| SET PROBLEM |
Write out all the material exactly. Leave nothing out.

| GIVEN DATA |

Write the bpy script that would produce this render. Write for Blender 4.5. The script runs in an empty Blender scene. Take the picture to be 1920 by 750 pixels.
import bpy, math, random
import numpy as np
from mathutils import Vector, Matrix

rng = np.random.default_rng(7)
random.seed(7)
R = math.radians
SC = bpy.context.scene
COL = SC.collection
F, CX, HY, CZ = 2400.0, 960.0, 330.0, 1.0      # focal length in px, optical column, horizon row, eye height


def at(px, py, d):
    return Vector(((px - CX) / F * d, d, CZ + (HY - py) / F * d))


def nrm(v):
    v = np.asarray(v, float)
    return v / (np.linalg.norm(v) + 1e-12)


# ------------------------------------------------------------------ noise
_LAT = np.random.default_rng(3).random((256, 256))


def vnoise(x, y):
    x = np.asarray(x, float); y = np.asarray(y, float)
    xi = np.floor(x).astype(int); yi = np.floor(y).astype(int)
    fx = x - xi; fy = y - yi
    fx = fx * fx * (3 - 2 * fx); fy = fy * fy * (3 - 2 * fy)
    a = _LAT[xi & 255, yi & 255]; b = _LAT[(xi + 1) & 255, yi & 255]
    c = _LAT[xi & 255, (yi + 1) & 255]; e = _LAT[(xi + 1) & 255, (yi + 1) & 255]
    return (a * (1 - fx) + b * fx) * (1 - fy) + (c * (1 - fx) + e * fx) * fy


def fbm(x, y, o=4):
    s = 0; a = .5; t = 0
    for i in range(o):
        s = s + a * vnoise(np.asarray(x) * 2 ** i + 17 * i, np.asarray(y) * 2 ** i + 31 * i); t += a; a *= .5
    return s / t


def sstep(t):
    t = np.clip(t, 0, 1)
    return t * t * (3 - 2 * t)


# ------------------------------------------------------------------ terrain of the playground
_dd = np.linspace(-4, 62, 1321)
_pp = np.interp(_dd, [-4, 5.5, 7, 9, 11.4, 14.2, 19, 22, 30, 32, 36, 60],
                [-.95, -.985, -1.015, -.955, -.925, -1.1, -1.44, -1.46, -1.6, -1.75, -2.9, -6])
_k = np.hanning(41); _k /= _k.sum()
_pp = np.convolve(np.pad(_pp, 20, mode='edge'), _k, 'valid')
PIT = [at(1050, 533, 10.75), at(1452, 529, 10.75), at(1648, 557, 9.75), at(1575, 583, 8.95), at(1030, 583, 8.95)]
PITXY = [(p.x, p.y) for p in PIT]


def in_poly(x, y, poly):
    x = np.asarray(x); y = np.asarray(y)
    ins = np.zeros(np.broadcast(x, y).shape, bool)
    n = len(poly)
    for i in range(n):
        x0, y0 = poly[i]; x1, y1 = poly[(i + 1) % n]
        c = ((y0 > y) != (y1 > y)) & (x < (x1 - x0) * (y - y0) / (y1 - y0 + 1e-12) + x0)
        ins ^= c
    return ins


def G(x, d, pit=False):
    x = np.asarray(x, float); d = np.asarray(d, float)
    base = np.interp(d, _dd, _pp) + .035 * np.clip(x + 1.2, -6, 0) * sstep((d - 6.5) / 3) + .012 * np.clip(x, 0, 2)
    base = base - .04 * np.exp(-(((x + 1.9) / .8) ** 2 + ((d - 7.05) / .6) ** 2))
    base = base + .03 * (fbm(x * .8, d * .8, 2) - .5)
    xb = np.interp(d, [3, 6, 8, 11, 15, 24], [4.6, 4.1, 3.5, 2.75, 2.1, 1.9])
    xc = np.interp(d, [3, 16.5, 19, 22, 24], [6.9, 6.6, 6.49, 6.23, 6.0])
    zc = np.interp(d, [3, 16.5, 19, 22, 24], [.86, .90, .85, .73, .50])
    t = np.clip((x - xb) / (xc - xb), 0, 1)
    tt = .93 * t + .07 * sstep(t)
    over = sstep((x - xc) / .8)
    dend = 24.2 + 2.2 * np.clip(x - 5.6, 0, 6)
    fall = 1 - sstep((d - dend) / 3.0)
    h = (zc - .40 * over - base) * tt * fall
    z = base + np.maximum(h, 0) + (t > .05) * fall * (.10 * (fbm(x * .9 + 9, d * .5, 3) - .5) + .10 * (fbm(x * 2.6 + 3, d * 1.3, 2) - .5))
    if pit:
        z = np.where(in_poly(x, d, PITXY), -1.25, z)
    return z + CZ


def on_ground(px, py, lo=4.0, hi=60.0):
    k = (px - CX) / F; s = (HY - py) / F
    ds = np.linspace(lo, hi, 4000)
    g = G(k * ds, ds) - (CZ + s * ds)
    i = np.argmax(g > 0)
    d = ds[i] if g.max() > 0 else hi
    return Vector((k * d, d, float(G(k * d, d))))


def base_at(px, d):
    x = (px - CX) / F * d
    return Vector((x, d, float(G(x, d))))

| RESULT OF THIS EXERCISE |
Write the bpy script that would produce this render. Write for Blender 4.5. The script runs in an empty Blender scene. Take the picture to be 1920 by 750 pixels.
import bpy, math, random
import numpy as np
from mathutils import Vector, Matrix

rng = np.random.default_rng(7)
random.seed(7)
R = math.radians
SC = bpy.context.scene
COL = SC.collection
F, CX, HY, CZ = 2400.0, 960.0, 330.0, 1.0      # focal length in px, optical column, horizon row, eye height


def at(px, py, d):
    return Vector(((px - CX) / F * d, d, CZ + (HY - py) / F * d))


def nrm(v):
    v = np.asarray(v, float)
    return v / (np.linalg.norm(v) + 1e-12)


# ------------------------------------------------------------------ noise
_LAT = np.random.default_rng(3).random((256, 256))


def vnoise(x, y):
    x = np.asarray(x, float); y = np.asarray(y, float)
    xi = np.floor(x).astype(int); yi = np.floor(y).astype(int)
    fx = x - xi; fy = y - yi
    fx = fx * fx * (3 - 2 * fx); fy = fy * fy * (3 - 2 * fy)
    a = _LAT[xi & 255, yi & 255]; b = _LAT[(xi + 1) & 255, yi & 255]
    c = _LAT[xi & 255, (yi + 1) & 255]; e = _LAT[(xi + 1) & 255, (yi + 1) & 255]
    return (a * (1 - fx) + b * fx) * (1 - fy) + (c * (1 - fx) + e * fx) * fy


def fbm(x, y, o=4):
    s = 0; a = .5; t = 0
    for i in range(o):
        s = s + a * vnoise(np.asarray(x) * 2 ** i + 17 * i, np.asarray(y) * 2 ** i + 31 * i); t += a; a *= .5
    return s / t


def sstep(t):
    t = np.clip(t, 0, 1)
    return t * t * (3 - 2 * t)


# ------------------------------------------------------------------ terrain of the playground
_dd = np.linspace(-4, 62, 1321)
_pp = np.interp(_dd, [-4, 5.5, 7, 9, 11.4, 14.2, 19, 22, 30, 32, 36, 60],
                [-.95, -.985, -1.015, -.955, -.925, -1.1, -1.44, -1.46, -1.6, -1.75, -2.9, -6])
_k = np.hanning(41); _k /= _k.sum()
_pp = np.convolve(np.pad(_pp, 20, mode='edge'), _k, 'valid')
PIT = [at(1050, 533, 10.75), at(1452, 529, 10.75), at(1648, 557, 9.75), at(1575, 583, 8.95), at(1030, 583, 8.95)]
PITXY = [(p.x, p.y) for p in PIT]


def in_poly(x, y, poly):
    x = np.asarray(x); y = np.asarray(y)
    ins = np.zeros(np.broadcast(x, y).shape, bool)
    n = len(poly)
    for i in range(n):
        x0, y0 = poly[i]; x1, y1 = poly[(i + 1) % n]
        c = ((y0 > y) != (y1 > y)) & (x < (x1 - x0) * (y - y0) / (y1 - y0 + 1e-12) + x0)
        ins ^= c
    return ins


def G(x, d, pit=False):
    x = np.asarray(x, float); d = np.asarray(d, float)
    base = np.interp(d, _dd, _pp) + .035 * np.clip(x + 1.2, -6, 0) * sstep((d - 6.5) / 3) + .012 * np.clip(x, 0, 2)
    base = base - .04 * np.exp(-(((x + 1.9) / .8) ** 2 + ((d - 7.05) / .6) ** 2))
    base = base + .03 * (fbm(x * .8, d * .8, 2) - .5)
    xb = np.interp(d, [3, 6, 8, 11, 15, 24], [4.6, 4.1, 3.5, 2.75, 2.1, 1.9])
    xc = np.interp(d, [3, 16.5, 19, 22, 24], [6.9, 6.6, 6.49, 6.23, 6.0])
    zc = np.interp(d, [3, 16.5, 19, 22, 24], [.86, .90, .85, .73, .50])
    t = np.clip((x - xb) / (xc - xb), 0, 1)
    tt = .93 * t + .07 * sstep(t)
    over = sstep((x - xc) / .8)
    dend = 24.2 + 2.2 * np.clip(x - 5.6, 0, 6)
    fall = 1 - sstep((d - dend) / 3.0)
    h = (zc - .40 * over - base) * tt * fall
    z = base + np.maximum(h, 0) + (t > .05) * fall * (.10 * (fbm(x * .9 + 9, d * .5, 3) - .5) + .10 * (fbm(x * 2.6 + 3, d * 1.3, 2) - .5))
    if pit:
        z = np.where(in_poly(x, d, PITXY), -1.25, z)
    return z + CZ


def on_ground(px, py, lo=4.0, hi=60.0):
    k = (px - CX) / F; s = (HY - py) / F
    ds = np.linspace(lo, hi, 4000)
    g = G(k * ds, ds) - (CZ + s * ds)
    i = np.argmax(g > 0)
    d = ds[i] if g.max() > 0 else hi
    return Vector((k * d, d, float(G(k * d, d))))


def base_at(px, d):
    x = (px - CX) / F * d
    return Vector((x, d, float(G(x, d))))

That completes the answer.